Arave has no basis for blaming her for not taking action on those points.
That leaves only the allegations that Anderson demanded Arave apologize and
then “badgered” him to hold a meeting addressing the favoritism comments. There are
two problems with this basis for Arave’s harassment claim. First, he did not testify that
she asked him to apologize, but instead avoided the issue when Arave raised it. Arave
said he reported Holsinger had told him to apologize, and Anderson expressed skepticism
that he had done so. Second, both testified they never met in person and they spoke by
telephone and emailed roughly four to nine times over the course of approximately two
months. On their last call, Arave said Anderson said addressing the religious favoritism
comments was important and explained Holsinger did not want him to apologize for his
religion, but to “apologize for a perception.” Moreover, Arave admitted Anderson did
not tell him to stop recruiting from or hiring BYU graduates or members of his church, or
treat members who worked for him differently.

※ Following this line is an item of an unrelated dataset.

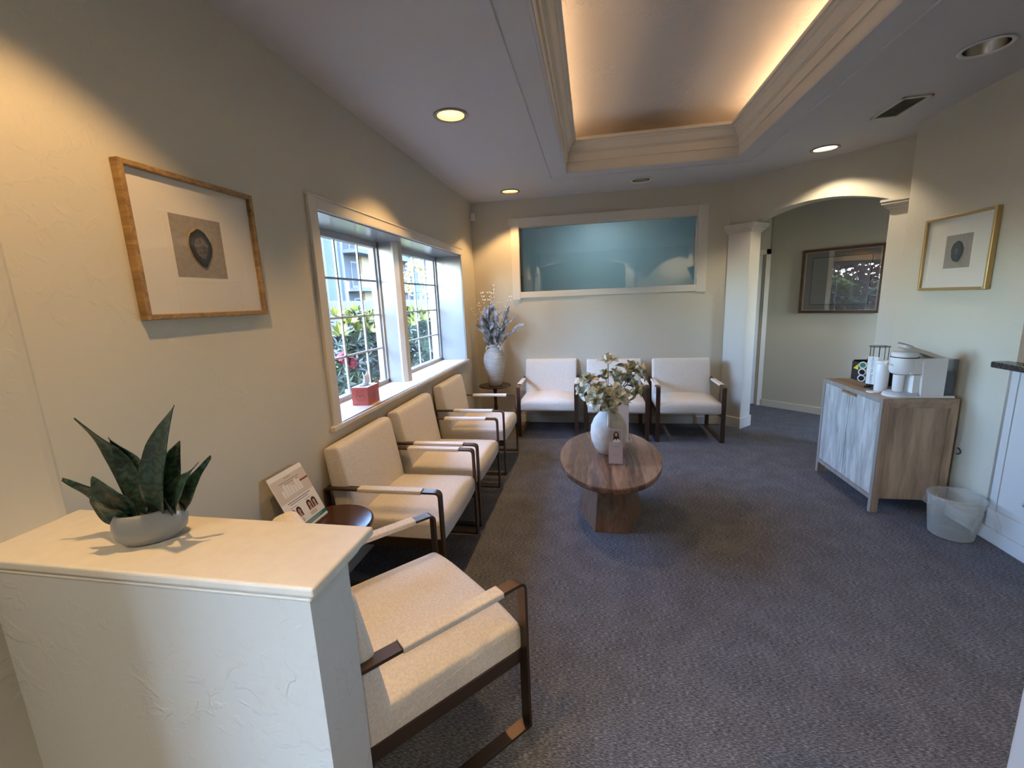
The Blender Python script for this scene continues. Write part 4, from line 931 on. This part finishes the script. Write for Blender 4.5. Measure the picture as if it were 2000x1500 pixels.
b.build('acrylic_holder', M['acrylic'], ch_)
sg = empty('sign_sheet'); sg.matrix_world = frame_mtx((.172, 3.315, .441), (1, 0, 0), (0, .05, 1)); tag(sg, 'white upright leaflet sheet seen from behind, standing behind the round vase', 'sign')
MB().box(-.098, .098, 0, .300, 0, .003).build('sheet', M['white'], sg); MB().box(-.098, .098, 0, .004, -.03, .05).box(-.102, -.098, 0, .300, -.002, .005).box(.098, .102, 0, .300, -.002, .005).build('acrylic_frame', M['acrylic'], sg)
# tissue box
tb = empty('tissue_box', (-1.520, 2.662, SILL)); tb.rotation_euler = (0, 0, radians(2)); tag(tb, 'coral red printed tissue box with a tissue pulled up on the window sill', 'tissue box')
MB().box(-.058, .058, -.068, .095, 0, .122).build('carton', M['red'], tb, bevel=.001)
MB().prism(ell(0, .013, .030, .052, 28), .122, .1226).build('opening', M['black'], tb); MB().box(-.056, .056, -.066, .093, .1215, .1221).build('carton_top', M['tissue'], tb)
b = MB(); 
def ring(mb, f_, cx, cz, r_, t_=.0016):
    n = 32; vs_ = []; 
    for k in range(n): a = 2*pi*k/n; vs_ += [f_(cx+r_*cos(a), cz+r_*sin(a)), f_(cx+(r_-t_)*cos(a), cz+(r_-t_)*sin(a))]
    mb.add(vs_, [(2*k, 2*((k+1) % n), 2*((k+1) % n)+1, 2*k+1) for k in range(n)])
fr_ = lambda x, z: (x, -.0685, z); sd_ = lambda y, z: (.0585, y, z)
ring(b, fr_, 0, .058, .030)
def seg(mb, f_, pts, w=.0014):
    for (x0_, z0_), (x1_, z1_) in zip(pts[:-1], pts[1:]):
        dx, dz = x1_-x0_, z1_-z0_; l_ = sqrt(dx*dx+dz*dz); nx, nz = -dz/l_*w/2, dx/l_*w/2
        mb.add([f_(x0_+nx, z0_+nz), f_(x1_+nx, z1_+nz), f_(x1_-nx, z1_-nz), f_(x0_-nx, z0_-nz)], [(0, 1, 2, 3)])
seg(b, fr_, [(0, .028), (0, .062), (-.016, .076)]); seg(b, fr_, [(0, .060), (.018, .076)]); seg(b, fr_, [(-.024, .060), (-.014, .070), (-.004, .060), (.006, .070), (.016, .060), (.024, .068)]); seg(b, fr_, [(-.030, .100), (-.012, .092), (-.006, .116)]); seg(b, fr_, [(.030, .108), (.014, .094), (.010, .116)])
ring(b, sd_, .013, .078, .026); ring(b, sd_, .013, .040, .022); seg(b, sd_, [(-.03, .10), (.0, .07), (.03, .09), (.05, .05)]); seg(b, sd_, [(-.012, .02), (.013, .05), (.04, .02)])
b.build('printed_emblem', M['redline'], tb, normals=False)
tsf = MB(); random.seed(5)
tsf.grid(lambda u, v: ((.012+.030*v*(1-v))*cos(2*pi*u)*(1.25-v*.75)+.016*sin(3*v), .013+(.030-.012*v)*sin(2*pi*u)+.028*v*v*max(0, sin(2*pi*u)), .118+.085*v*(1-.12*cos(2*pi*u*2))+.006*sin(12*u)), 28, 10)
tsf.build('tissue', M['tissue'], tb, solid=.001, normals=False)
lfb = MB(); lfb.grid(leaf_pts((-1.505, 2.79, SILL+.055), (-1.50, 2.80, SILL+.155), .052, (1, -.4, 0), .06, .2), 4, 8)
lo = empty('paper_leaf', (0, 0, 0)); tag(lo, 'pale green leaf ornament standing behind the tissue box on the window sill', 'ornament')
lfb.build('leaf_blade', M['petal2'], lo, solid=.001, normals=False); MB().tube([(-1.505, 2.79, SILL), (-1.505, 2.79, SILL+.06)], .0015, 6).build('leaf_stalk', M['petal2'], lo)

# ================================================================ OUTDOORS
grd = speckle('paving', (.12, .115, .11), (.155, .15, .14), 3, .9); mulch = speckle('garden_soil', (.035, .03, .02), (.17, .155, .14), 9, .95)
struct(MB().box(-60, -1.80, -20, 90, -.35, -.30).build('ground', grd))
struct(MB().box(-4.2, -1.80, -4, 14, -.30, -.20).build('garden_bed', mulch))
struct(MB().box(-1.84, -1.80, -3, SY0, -.3, 3.3).box(-1.84, -1.80, SY1, WY0-.02, -.3, 3.3).box(-1.84, -1.80, SY0, SY1, -.3, SZ0-.03).box(-1.84, -1.80, SY0, SY1, SZ1+.02, 3.3).box(-1.84, -1.80, WY1+.03, 8, -.3, 3.3).box(-1.84, -1.80, WY0-.02, WY1+.03, -.3, SILL-.06).box(-1.84, -1.80, WY0-.02, WY1+.03, HEAD+.02, 3.3).build('wall_outside', M['cap']))
struct(MB().box(-2.65, -1.84, -3, 8, 2.62, 2.74).build('added_eave', M['cap']))  # unseen overhang, added to keep high sky off the sill and reveal
struct(MB().box(-1.98, 4.6, -3, 8, 3.30, 3.4).build('roof', M['cap']))
lg = [mat('shrub_green', (.013, .028, .013), .4), mat('shrub_green_mid', (.03, .062, .02), .45), mat('shrub_sunlit_yellow', (.17, .19, .025), .5)]
for m_ in lg: pass
redm = mat('rhododendron_red', (.17, .006, .016), .5)
def shrub(x, y, rx, ry, h, n, seed, label, reds):
    random.seed(seed); s_ = empty('rhododendron', (x, y, -.2)); tag(s_, label, 'shrub', 'rhododendron hedge outside the window')
    mbs = [MB(), MB(), MB()]
    for k in range(n):
        th = random.uniform(0, 2*pi); zz = random.uniform(.03, 1)**.75; rad = sqrt(max(.02, 1-max(0, (zz-.55)/.5)**2))*random.uniform(.72, 1)
        c_ = Vector((rx*rad*cos(th), ry*rad*sin(th), h*zz)); out = Vector((cos(th)*rad, sin(th)*rad, .35+zz*.5)).normalized()
        top = zz > .86
        which = 2 if (top and random.random() < .6) else (1 if random.random() < .35 else 0)  # upright top shoots, yellowed to carry the sunlight on them in their colour
        nl = 7; ln_ = random.uniform(.10, .15) if which < 2 else random.uniform(.12, .17); q = out.orthogonal().normalized(); ph_ = random.uniform(0, 6)
        for j in range(nl):
            rd = Matrix.Rotation(ph_+2*pi*j/nl, 3, out) @ q; op = random.uniform(.2, .7) if which < 2 else random.uniform(.7, 1.4); dd = (rd+out*op).normalized(); sd = dd.cross(out).normalized()*ln_*.17
            m0 = c_+dd*ln_*.5+out*.006
            mbs[which].add([c_, m0+sd, c_+dd*ln_-out*.012, m0-sd], [(0, 1, 2, 3)])
    mbs[0].build('foliage', lg[0], s_, normals=False); mbs[1].build('young_foliage', lg[1], s_, normals=False); mbs[2].build('sunlit_shoots', lg[2], s_, normals=False)
    br_ = MB()
    for k in range(9):
        th = random.uniform(0, 2*pi); br_.tube([(0, 0, 0), (rx*.4*cos(th), ry*.4*sin(th), h*.45), (rx*.75*cos(th), ry*.75*sin(th), h*.85)], .012, 5)
    br_.build('branches', M['stem'], s_)
    for fx, fy, fz in reds:
        f_ = MB(); c_ = Vector((fx-x, fy-y, fz+.2))
        for k in range(34):
            dd = Vector((random.gauss(0, 1), random.gauss(0, 1), random.gauss(0, 1))).normalized(); q = dd.orthogonal().normalized()*.024; w_ = dd.cross(q).normalized()*.024
            p = c_+dd*.055; f_.add([p-q-w_, p+q-w_, p+q+w_+dd*.012, p-q+w_], [(0, 1, 2, 3)])
        f_.build('flower_head', redm, s_, normals=False)
shrub(-3.25, 2.6, .75, 1.0, 1.93, 760, 1, 'rhododendron shrub nearest the camera outside the left window', [])
shrub(-3.05, 4.75, .80, .86, 1.66, 560, 2, 'rhododendron shrub with red flowers filling the left window', [(-2.45, 3.95, 1.05), (-2.42, 4.05, .98), (-2.45, 4.62, .97), (-2.45, 4.75, .96), (-2.5, 4.72, 1.27), (-2.5, 4.86, 1.27), (-2.55, 4.9, 1.12)])
shrub(-3.05, 6.5, .80, .86, 1.64, 520, 3, 'rhododendron shrub filling the lower half of the right window', [])
shrub(-3.1, 8.3, .80, .86, 1.62, 380, 4, 'rhododendron shrub farther along the hedge in the right window', [])
shrub(-3.1, 10.2, .85, 1.0, 1.75, 260, 5, 'rhododendron shrub at the far end of the hedge', [])
shrub(-3.3, .75, .8, .8, 1.90, 420, 6, 'rhododendron shrub outside the window, reflected in the hallway picture', [])
# red-leaved tree whose reflection shows in the hallway picture
random.seed(9)
tr_ = empty('plum_tree', (-6.3, -.2, -.3)); tag(tr_, 'purple-leaved tree beyond the hedge, mirrored in the hallway picture', 'tree')
MB().tube([(0, 0, 0), (.05, 0, 1.2), (0, .05, 2.4)], [.11, .09, .06], 10).build('trunk', M['stem'], tr_)
cr = MB()
for k in range(13000):
    dd = Vector((random.gauss(0, 1), random.gauss(0, 1), random.gauss(0, 1))).normalized(); p = Vector((dd.x*1.35, dd.y*1.7, 3.0+dd.z*2.1))*1; p = Vector((p.x*random.uniform(.7, 1), p.y*random.uniform(.7, 1), p.z)); q = Vector((random.gauss(0, 1), random.gauss(0, 1), random.gauss(0, 1))).normalized()*.075; w_ = q.orthogonal().normalized()*.055
    cr.add([p-q, p+w_, p+q, p-w_], [(0, 1, 2, 3)])
cr.build('crown', mat('plum_leaf', (.13, .042, .055), .35), tr_, normals=False)
# yellow blossoming branch arch
yb = empty('yellow_shrub', (-4.6, 11.3, -.3)); tag(yb, 'arching yellow-leaved small tree behind the hedge in the right window', 'tree')
ar = [(.0, 1.1*cos(pi*k/24)*-.55, 2.15+.75*sin(pi*k/24)) for k in range(25)]; MB().tube([(0, -.6, 0), (0, -.62, 1.2)]+ar[:18], .014, 6).build('branch', M['stem'], yb)
yl = MB()
for p in ar:
    for k in range(16):
        c_ = Vector(p)+Vector((random.gauss(0, .06), random.gauss(0, .06), random.gauss(0, .06))); q = Vector((random.gauss(0, 1), random.gauss(0, 1), random.gauss(0, 1))).normalized()*.045; w_ = q.orthogonal().normalized()*.03; yl.add([c_-q, c_+w_, c_+q, c_-w_], [(0, 1, 2, 3)])
yl.build('leaves', mat('yellow_leaf', (.22, .18, .05), .5), yb, normals=False)
# fence
fe = empty('picket_fence', (-8, 0, -.3)); tag(fe, 'weathered grey dog-eared picket fence beyond the hedge', 'fence')
fm2 = MB(); random.seed(4)
y_ = -6
while y_ < 46:
    h_ = 2.04+random.uniform(-.015, .015); fm2.prism([(y_, 0), (y_+.135, 0), (y_+.135, h_-.04), (y_+.10, h_), (y_+.035, h_), (y_, h_-.04)], 0, .02, 'x'); y_ += .150
fm2.build('pickets', wood('weathered_wood', (.022, .022, .027), (.05, .05, .06), 'Z', 1, .9), fe)
MB().box(-.05, 0, -6, 46, .5, .59).box(-.05, 0, -6, 46, 1.55, 1.64).build('fence_rails', mat('fence_rail', (.05, .05, .055), .9), fe)
# apartment building
BX = -20.0
ab = empty('apartment_building', (BX, 0, -.3)); tag(ab, 'blue-grey apartment building with balconies and cream strips seen through the windows', 'building')
bw = mat('lap_siding', (.020, .030, .044), .85); tc = N(bw, 'ShaderNodeTexCoord'); br2 = N(bw, 'ShaderNodeTexBrick'); br2.inputs['Color1'].default_value = (.019, .028, .041, 1); br2.inputs['Color2'].default_value = (.022, .032, .047, 1); br2.inputs['Mortar'].default_value = (.013, .020, .030, 1); br2.inputs['Scale'].default_value = 1; br2.inputs['Brick Width'].default_value = .6; br2.inputs['Row Height'].default_value = .22; br2.inputs['Mortar Size'].default_value = .02
mp = N(bw, 'ShaderNodeMapping'); mp.inputs['Rotation'].default_value = (radians(90), 0, radians(90)); sx = N(bw, 'ShaderNodeSeparateXYZ'); cx_ = N(bw, 'ShaderNodeCombineXYZ'); L(bw, tc.outputs['Object'], sx.inputs[0]); L(bw, sx.outputs['Y'], cx_.inputs['X']); L(bw, sx.outputs['Z'], cx_.inputs['Y']); L(bw, cx_.outputs[0], br2.inputs['Vector']); L(bw, br2.outputs[0], bsdf(bw).inputs['Base Color'])
crm = mat('cream_siding', (.11, .09, .055), .85); dk = mat('recess_dark', (.007, .010, .016), .85); wht = mat('building_white', (.036, .046, .056), .7); gls = mat('window_cyan', (.015, .05, .06), .25)
MB().box(-8, 0, 14, 80, 0, 13).build('wall', bw, ab)
MB().box(-8.2, .15, 13.8, 80.2, 13, 13.4).build('roof', dk, ab)
floors = [.3, 3.35, 6.4, 9.45]
for (a_, b_) in ((33.6, 36.4), (40.6, 45.2), (20.0, 23.5), (57.0, 61)):
    rc = MB(); rc.box(0, .02, a_, b_, 0, 12.6); rc.build('balcony_recess', dk, ab)
for (a_, b_) in ((36.4, 38.6), (23.5, 25.6)): MB().box(0, .25, a_, b_, 0, 12.8).build('cream_strip', crm, ab)
for y_ in (33.5, 32.7, 47.3, 30.9, 52.3): MB().box(0, .2, y_, y_+.14, 0, 12.9).build('corner_board', wht, ab)
for (a_, b_) in ((33.6, 38.8), (38.8, 46.8), (20.0, 25.6), (57, 62)):
    for z_ in floors[1:]:
        bl = MB().box(0, 1.5, a_, b_, z_-.28, z_).build('balcony_slab', mat_b if 'mat_b' in globals() else bw, ab)
        MB().box(1.44, 1.5, a_, b_, z_+1.0, z_+1.06).box(1.44, 1.5, a_, b_, z_+.02, z_+.08).box(1.42, 1.52, a_, a_+.10, z_-.3, z_+1.06).box(1.42, 1.52, b_-.10, b_, z_-.3, z_+1.06).build('railing', wht, bl)
for yw in (30.2, 39.2, 40.0, 49.4, 51.0, 27.5, 18.0):
    for z_ in floors:
        w_ = MB().box(0, .06, yw-.05, yw+.72, z_+.9, z_+2.5).build('window_trim', wht, ab); MB().box(.06, .08, yw+.02, yw+.65, z_+.98, z_+2.42).build('window_glazing', gls, w_)
for yw in (34.9, 42.6):
    for z_ in floors:
        w_ = MB().box(.02, .06, yw, yw+1.15, z_+.05, z_+2.25).build('balcony_door', wht, ab); MB().box(.06, .08, yw+.12, yw+1.03, z_+.25, z_+2.13).build('door_glass', dk, w_)
# small sign on a post
sgn = empty('street_sign', (-9.0, 15.3, -.3)); tag(sgn, 'small pale sign on a post beyond the fence', 'sign')
MB().box(-.03, .03, -.03, .03, 0, 2.75).build('post', wht, sgn); MB().box(.03, .05, -.11, .11, 2.42, 2.78).build('sign_plate', crm, sgn)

The handful of conversations Arave does
report do not rise to the level of badgering, as Arave contends, and cannot constitute
harassment as a matter of law because they are not so severe or pervasive that they
altered the conditions of Arave’s work and created an abusive environment.
Accordingly, we will affirm the trial court’s order granting Anderson’s motion for
summary judgment on the harassment claim.

Outcome: We affirm in part and reverse in part with directions as set out below.
We reverse the trial court order awarding $54,545.18 in costs as contrary to
FEHA’s cost shifting provision as the Supreme Court held in Williams, supra, 61 Cal.4th at p. 115. (Part II.H.1., ante, p. 76.) We reverse the trial court order awarding $29,097.50 in expert witness fees as contrary to FEHA’s cost shifting provision. (Part II.H.2., ante, pp. 77-90.) We remand for the trial court to determine whether it is appropriate to award any costs or expert witness fees on Arave’s wage claim. We also reverse the order awarding $97,500 in attorney fees on Arave’s wage claim as contrary to the amended Labor Code section 218.5, subdivision (a). (Part II.G.1., ante, pp. 71-72.) We remand for the trial court to determine whether the wage claim was frivolous, warranting an award of attorney fees in any amount.
We affirm the judgment in all other respects.
The parties shall bear their own costs on appeal.